Stanley A. Twardy Jr., a partner in the Day Pitney law firm and former U.S. attorney, was commissioned by the governor’s office to examine whether Colangelo’s hiring of Anastasia violated state ethics rules. Neither his inquiry nor his report dealt with the construction projects under review by the FBI.
In his report, Twardy questioned the truthfulness of Colangelo, Kosta Diamantis and his daughter, each of whom were interviewed about how Anastasia met Colangelo and learned of the position in his office. Anastasia Diamantis was hired as an executive assistant on June 11, 2020.
“Based on the available evidence, we do not find credible the largely consistent accounts of Mr. Colangelo, Anastasia, and Mr. Diamantis concerning how Mr. Colangelo and Anastasia first met. Our conclusion that those individuals lack credibility concerning the straightforward question of how Mr. Colangelo and Anastasia first met casts doubt on the integrity of the circumstances surrounding Anastasia’s hiring with the Division,” Twardy wrote.
Improper quid pro quo
The documents also go into detail about Diamantis’ last day as a state employee — Oct. 28, 2021.
Diamantis said he was at the UConn Health Center with his gravely ill mother when McCaw called and asked him to come to her office. When he arrived, McCaw informed him that he was immediately terminated from his appointed position as OPM’s deputy secretary and that he was being placed on paid administrative leave from his classified position as director of the Office of School Construction Grants pending an internal investigation.
Diamantis had held the dual positions for nearly two years.
McCaw told him that the misconduct investigation pertained to his daughter’s hiring as an executive assistant to the Chief State’s Attorney and that it was an “improper quid pro quo” arrangement, in which the Chief State’s Attorney would receive approval of a beneficial salary action by OPM and his daughter would receive the executive assistant position.
Diamantis claims the combination of his mother’s illness, the accusations made against him and his potential termination left him distraught and emotionally compromised.
An hour later, he met with OPM’s human resources officer to discuss which retirement benefits and possible payouts he would be owed depending on whether he retired or was fired.
At the same time Diamantis was reviewing his retirement papers, he received a letter from Lamont informing him he was relieved of his appointment at OPM. Diamantis then signed a letter of resignation and his retirement papers, according to the complaint.
The grievance said the decision to resign “cannot be separated from the surrounding circumstances. He was distraught, confused and overwhelmed by the fact that his 25 years of public service had inexplicably unraveled in less than two hours.”
Three hours later, Diamantis asked OPM’s human resource director if he could rescind his resignation and submitted a letter to OPM officials asking to do so.
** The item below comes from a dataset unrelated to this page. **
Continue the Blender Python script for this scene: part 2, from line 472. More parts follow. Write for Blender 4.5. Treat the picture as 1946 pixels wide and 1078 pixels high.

The next day, OPM officials asked Diamantis to come to headquarters and sign more documents, even though he was trying to rescind his resignation, the grievance states.
But that same day, Geballe denied his request to rescind his resignation, claiming that under state statutes Diamantis was not an “employee in good standing” and therefore wouldn’t be rehired. Geballe also cited Diamantis’ “unprofessional behavior” from the day before in sending the inappropriate texts to Mounds and himself.
The grievance also claims that Geballe did not have the authority to reject the request to have his resignation rescinded because McCaw was his direct boss.